Obama confident Asia sees benefits of TPP
US President Barack Obama said on Monday US trading partners in Asia did not need to be persuaded of the benefits of the Trans-Pacific Partnership ( TPP), just that Washington would eventually approve the trade pact.
Obama has made the 12-nation TPP the centerpiece of a diplomatic “pivot” to Asia, but the prospects for US congressional approval have looked increasingly dim, with both major presidential candidates – Democrat Hillary Clinton and Republican Donald Trump – standing opposed.
Administration officials had said that Obama would make the case for the TPP during his visit to Asia, including in a speech he has scheduled in Laos.
“I don’t have to sell it to Asian leaders here who were part of the negotiations because they see this as the right thing to do for their own countries,” Obama told reporters at the close of the G20 summit in the eastern Chinese city of Hangzhou.

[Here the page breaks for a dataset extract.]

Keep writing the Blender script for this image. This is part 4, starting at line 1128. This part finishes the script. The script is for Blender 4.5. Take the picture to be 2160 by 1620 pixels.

“And what I’ll be telling them is that the US has never had a smooth, uncontroversial path to ratifying trade deals, but they eventually get done,” Obama said.
“Back home we’ll have to cut through the noise once election season is over. It’s always a little noisy there,” he said.
The White House has said it could still win congressional approval of the trade pact before Obama leaves office, and warned that failing to do so would undermine US leadership in the region and allow China to increasingly set the terms of world trade.
Meanwhile, China is lauding its successful hosting of the G20 summit in scenic Hangzhou, with open confrontation largely avoided and broad consensus reached over the fragile state of the global economy and the need for a wide range of policies to fix it.
There was even a joint announcement by China and United States that they would ratify the Paris climate change agreement, a significant step for the world’s two biggest emitters of greenhouse gases.
But scratch beneath the surface, and the gathering of the world’s most powerful leaders was not all plain sailing – from the distraction of a North Korean missile test to the failure of the United States and Russia to reach agreement over Syria, and diplomatic faux pas to double speak over protectionism.
Chinese state media, while largely basking in the glory of a summit that happened without being too overshadowed by disputes such as the South China Sea, also let slip Beijing’s frustrations at what it sees as Western efforts to stymie its economic ambitions.